Born in Lebanon, this 26-year-old actress is what you call a citizen of the world. She has lived in London, the Middle East and is now living in Los Angeles. She describes her Djinn director Tobe Hooper as an exacting leader who loves doing a scene over and over again.
“Tobe is a complex character. You have to earn his trust. Salama is his vision. I might have played her slightly differently. I may not cry as much. At one point, I told Tobe: ‘if she cries so much, the audience will want her to die. She needs to be stronger’,” said Jammal.
Djinn, hailed as UAE’s first horror film, took more than two years for theatrical release leaving behind a set of frustrated actors (at the opening night of Djinn at ADFF last Friday, its stars were gushing on the red carpet about how its release came as a “pleasant surprise” ).
“When they called me to say it will release, I didn’t believe them. I believed it only when I saw it being screened on the big screen. It felt amazing even though I had moved on by then,” said Jammal, who also plays a role in Kanye West’s 30-minute short film, A Cruel Summer. Grammy-winner West’s ambitious film/art installation premiered at the Cannes Film Festival this year.
“He shot it on seven different cameras. It’s an experimental film and I play the queen in the story about a guy and a princess. He is not as aggressive as the media makes him out to be. He’s a productive artist, a visionary. He has the talent and the courage to carry out his dreams.”
While she considers West a go-getter, she says that plunging into acting requires guts.

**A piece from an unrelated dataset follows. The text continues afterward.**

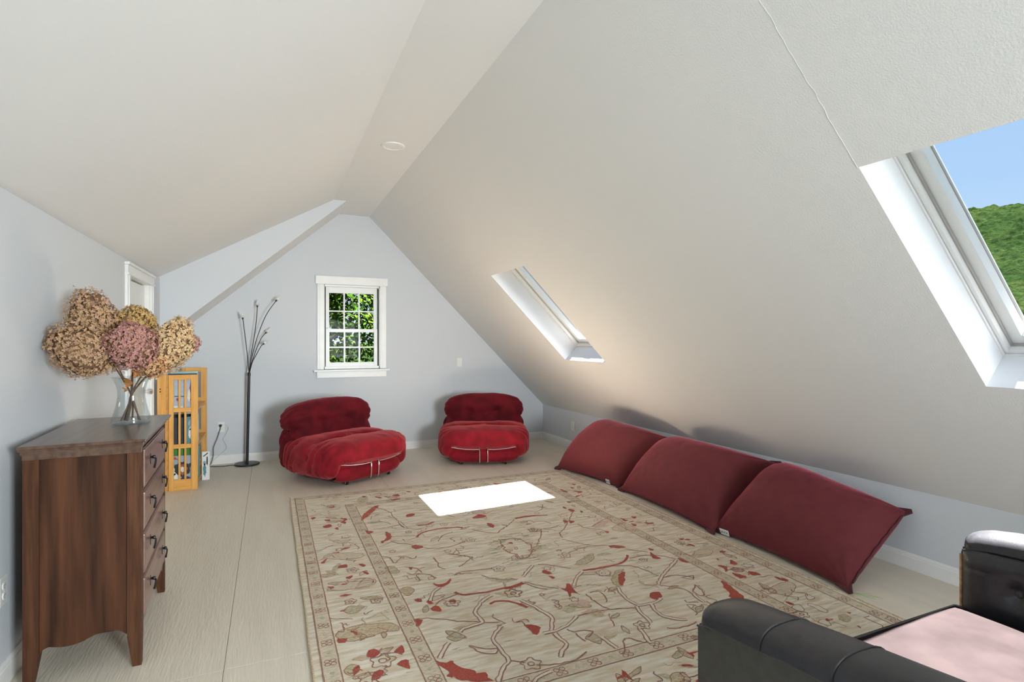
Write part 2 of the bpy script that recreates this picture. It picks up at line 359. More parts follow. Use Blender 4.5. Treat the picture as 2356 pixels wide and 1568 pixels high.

“You have people telling you that your clock is ticking and that if you don’t make it by next year then you are gone. Actors deals with so much rejection. The keep saying: ‘you are not Lebanese enough, you are not American enough, you are not English enough, you are nothing, you are too fat, you are too tall, you are too skinny’. There’s so much criticism that you need to be mentally strong to be stable.”